The National Concert Hall is a lavishly appointed building with lush red carpets and deep green walls with all sorts of low, curving couches and high, swooping arches and columns. Liveried staff walk about purveying beverages and charging 4 Euro for programs. I refused on principle to purchase one and thus proceded even to the downbeat of the concert in ignorance of Alfie Boe's identity. 

It turns out that he is a British Tenor of great ability and capacious lungs, accompanied in this instance by Ireland's National Symphony Orchestra, which interspersed his Opera classics with sprightly and powerfully rendered overtures and fancies of brief but exciting duration. The National Symphony Orchestra, though not performing in the majesty of Christ Church Cathedral as the Dublin Symphony was the other night and not playing a program that elicited the same sort of emotional response from me, was undeniably the superior musical organization. They were a truly professional orchestra, the equal of most that I have heard in the United States. Boe himself was a powerful and charismatic presence, gesturing and emoting as he sang, unamplified, over the entire orchestra and through the large venue. 
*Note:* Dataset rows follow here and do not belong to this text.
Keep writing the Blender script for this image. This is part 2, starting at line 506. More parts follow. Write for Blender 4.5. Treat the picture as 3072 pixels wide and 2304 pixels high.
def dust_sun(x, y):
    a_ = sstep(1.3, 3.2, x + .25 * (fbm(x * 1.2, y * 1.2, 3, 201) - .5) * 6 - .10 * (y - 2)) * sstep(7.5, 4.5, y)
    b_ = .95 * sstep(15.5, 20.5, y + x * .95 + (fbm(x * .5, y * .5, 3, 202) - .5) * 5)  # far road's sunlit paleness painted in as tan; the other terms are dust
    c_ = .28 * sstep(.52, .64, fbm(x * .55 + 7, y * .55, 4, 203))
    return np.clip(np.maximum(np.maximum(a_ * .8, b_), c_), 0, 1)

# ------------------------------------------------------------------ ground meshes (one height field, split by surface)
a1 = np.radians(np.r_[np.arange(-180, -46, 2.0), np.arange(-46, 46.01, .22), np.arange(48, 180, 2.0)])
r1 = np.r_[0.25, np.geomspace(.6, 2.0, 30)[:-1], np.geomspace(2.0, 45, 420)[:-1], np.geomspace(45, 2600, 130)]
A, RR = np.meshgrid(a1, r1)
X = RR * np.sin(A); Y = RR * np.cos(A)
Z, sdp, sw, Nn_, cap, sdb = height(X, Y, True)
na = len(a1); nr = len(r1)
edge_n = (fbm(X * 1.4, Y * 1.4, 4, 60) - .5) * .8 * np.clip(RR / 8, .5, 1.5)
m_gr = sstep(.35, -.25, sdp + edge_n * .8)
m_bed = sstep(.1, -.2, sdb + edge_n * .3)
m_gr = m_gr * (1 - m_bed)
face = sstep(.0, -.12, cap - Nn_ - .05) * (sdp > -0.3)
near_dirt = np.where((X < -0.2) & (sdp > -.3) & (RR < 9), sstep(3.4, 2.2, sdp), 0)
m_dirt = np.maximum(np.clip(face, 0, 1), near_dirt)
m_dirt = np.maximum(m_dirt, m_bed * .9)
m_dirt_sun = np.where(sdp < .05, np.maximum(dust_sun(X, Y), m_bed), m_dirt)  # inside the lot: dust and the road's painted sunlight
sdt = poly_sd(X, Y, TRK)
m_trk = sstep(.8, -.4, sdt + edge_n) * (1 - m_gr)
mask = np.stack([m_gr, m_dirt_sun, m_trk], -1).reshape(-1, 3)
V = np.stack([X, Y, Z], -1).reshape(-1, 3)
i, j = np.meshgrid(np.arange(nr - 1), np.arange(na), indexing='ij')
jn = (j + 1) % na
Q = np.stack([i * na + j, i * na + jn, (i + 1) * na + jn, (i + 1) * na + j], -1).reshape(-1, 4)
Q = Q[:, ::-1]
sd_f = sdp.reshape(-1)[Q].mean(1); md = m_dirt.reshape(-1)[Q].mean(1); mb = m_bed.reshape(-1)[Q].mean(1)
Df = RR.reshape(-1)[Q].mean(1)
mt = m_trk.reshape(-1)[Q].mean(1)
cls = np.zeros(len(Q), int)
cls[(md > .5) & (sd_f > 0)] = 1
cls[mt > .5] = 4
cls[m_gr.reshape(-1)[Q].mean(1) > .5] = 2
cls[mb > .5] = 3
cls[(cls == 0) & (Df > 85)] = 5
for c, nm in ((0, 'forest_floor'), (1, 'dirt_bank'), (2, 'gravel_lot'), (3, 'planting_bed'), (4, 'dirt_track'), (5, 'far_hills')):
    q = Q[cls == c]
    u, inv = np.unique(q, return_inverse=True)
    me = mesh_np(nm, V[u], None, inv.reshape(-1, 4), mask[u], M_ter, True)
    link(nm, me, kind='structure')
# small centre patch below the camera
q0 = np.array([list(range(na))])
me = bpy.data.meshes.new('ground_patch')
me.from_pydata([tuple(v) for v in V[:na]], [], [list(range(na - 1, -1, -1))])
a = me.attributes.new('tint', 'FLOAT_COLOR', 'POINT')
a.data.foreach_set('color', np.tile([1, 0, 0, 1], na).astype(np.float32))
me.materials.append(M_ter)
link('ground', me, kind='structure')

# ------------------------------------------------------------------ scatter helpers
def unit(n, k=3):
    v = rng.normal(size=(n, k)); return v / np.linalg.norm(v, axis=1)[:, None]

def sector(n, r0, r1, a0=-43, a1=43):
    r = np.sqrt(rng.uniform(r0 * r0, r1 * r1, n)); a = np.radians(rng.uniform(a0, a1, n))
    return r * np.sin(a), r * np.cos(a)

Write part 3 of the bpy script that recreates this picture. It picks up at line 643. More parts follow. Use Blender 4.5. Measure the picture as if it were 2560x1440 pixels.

I found later that Alfie Boe is the Tony-Award winning tenor who has just completed a run as the lead of La Boheme on Broadway under Baz Luhrmann, and I saw him for "free". Politics Swag Last Year: Papa John's Pizza. Politics Saw This Year: Concert Tickets. Next Year: My income taxes increase. N

I walked the several miles back up to O'Connell street and caught the bus home. I returned home, tired, around 11 PM. 

FRIDAY 

This morning, I awoke with some reluctance and rode to work. I worked for a few hours in the library alone, hacking through more of the research project. John wasn't in until noon because he had clients. Shortly after he arrived, we went for lunch. Our burger and fries then turned into tea and then into an extended conversation about religion (he read theology at University), early moral philosophy, and rationality as an anatomical and metaphysical entity. We then digressed into psychology and the power of emotion, fields in which I am less familiar, at which point the  debate became much more of a listening exercise for me. It was clear that he was approaching it from a pedagogical point of view, to teach me something. He is an educated man, and more knowledgeable than I in some (and probably all) of our fields of discussion, but I believe that I acquitted myself in a manner that did not dishonor my training. Though his knowledge is superior in scope and breadth to my own, he has grown secure in the long certitude that his views are the correct ones. My knowledge, on the other hand, though smaller in volume, assumes this reduced size not just as a function of my relative youth but also a function of my attempts to cleanse my conclusions in acerbic self-doubt and merciless rational verification. I know very little for sure myself, of course, but on the other hand I am usually able to expose the flaws in the arguments of others, especially when they may not be regularly accustomed to rigorous challenge. To use a sloppy analogy, his weapons were powerful and heavier, but mine were sharper and more nimbly wielded. We were able to debate to a gratifying standstill on what points were contended, before he shared a series of anecdotes in an endearingly paternal manner to which I had no response. He was not used to seeing me speechless, and crowed a bit at having (it seemed to him) rendered me such. In actuality, his stories brooked no response, and I felt it unnecessary to talk for the sake of speaking, and held my peace. I suppose that is a rarity, in itself. Pleased, he sent me home early. 

I had a Guinness in "my" pub (total visits: 5)  and read in the cool dark for a while until the friday evening crowds became too loud for me to concentrate. I caught the bus home and here I sit. 

Tomorrow, some of the other UVa students and I are making an excursion to Glendalough, Co. Wicklow. I shall report back upon my return.